Para evitar ese acostumbramiento malo, invoca Benedicto XVI la común pertenencia de todos a la familia humana universal, en virtud de la que se puede pedir a cada Pueblo, a cada País, a cada persona o institución, que sean solidarios para estar dispuestos a hacerse cargo de las necesidades concretas de los otros y favorecer un compartir fundado en el amor. Esa solidaridad excede a la justicia, pero la exige: no ofreceré lo mío si niego a otro lo que es suyo.
Para no malacostumbrarnos, recordemos que entre los derechos fundamentales de la persona destaca el relativo a una alimentación suficiente, sana y nutritiva y el derecho al agua, sin distinciones ni discriminaciones, como se afirmaba en Caritas in veritate.
Sirven unas palabras del fundador del Opus Dei en una homilía de 1967: «Los bienes de la tierra repartidos entre unos pocos; los bienes de la cultura, encerrados en cenáculos. Y, fuera, hambre de pan y de sabiduría, vidas humanas que son santas, porque vienen de Dios, tratadas como simples cosas, como números de una estadística».
Y añadirá que comprende la impaciencia y la angustia de quienes no se resignan a esas situaciones, sino que impulsados a mirar a Cristo, verán su continua invitación a poner en práctica el mandamiento nuevo del amor. Me parece que es necesario insistir en que no es un tema para situaciones de emergencia, ha de ser permanente.
El Apóstol Santiago escribió en su epístola: «Si un hermano o una hermana están desnudos y carecen del alimento cotidiano, y alguno de vosotros les dice: id en paz, calentaos y saciaos, pero no le dais lo necesario para el cuerpo, ¿de qué sirve? Así también la fe, si no va acompañada de obras, está realmente muerta».

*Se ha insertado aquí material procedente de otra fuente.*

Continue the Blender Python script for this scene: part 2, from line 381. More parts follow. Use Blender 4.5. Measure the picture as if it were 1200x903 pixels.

Me parece estar viendo la dura mueca de quienes hablan de las riquezas de la Iglesia o de esa parcela de la misma que es el Opus Dei. Esas presuntas riquezas son bienes culturales, cultuales, de formación, labores asistenciales, que generan muchos más gastos que beneficios. De hecho, la Iglesia y sus instituciones no tienen como fin solucionar el hambre en el mundo. Están para la salvación de las gentes, pero es verdad que si no cooperan en el bienestar material de los pobres, no realizarán su misión salvadora.
Tal vez por eso, la Iglesia acude como nadie a resolver esos temas, bien con sus propias labores, bien impulsando a los cristianos en esa dirección. También lo está haciendo, en la medida que le es posible, con el drama de Haití, y con otras muchas tareas permanentes, pero es cuestión de la familia humana universal, como afirmó el Papa, excede incluso a muchos estados, debe ser un quehacer permanente de todos. No podemos acostumbrarnos a la escasez de muchos a causada por la abundancia y el bienestar de otros.
En su obra Jesús de Nazaret, y comentando la parábola del buen samaritano, escribió Benedicto XVI: «La actualidad de la parábola resulta evidente. Si la aplicamos a las dimensiones de la sociedad mundial, vemos cómo los pueblos explotados y saqueados de África nos conciernen. Vemos hasta qué punto son nuestros próximos; vemos que también nuestro estilo de vida, nuestra historia, en la que estamos implicados, los ha explotado y los explota». Haití es más de lo mismo.
Nuestra crisis económica hace que algunos de esos problemas sucedan en nuestra ciudad, en nuestro barrio o en la casa de al lado, y también en países lejanos, pero que son parte de esa única raza existente, la de la persona humana, la de los hijos de Dios, cuando se mira con los ojos de la fe. Sólo viendo personas, buscaremos el deber moral de distinguir las acciones buenas de las malas, sin que basten los cambios de leyes o estructuras, aunque también sean precisos. Cuando se respete la ecología humana, será más fácil el resto.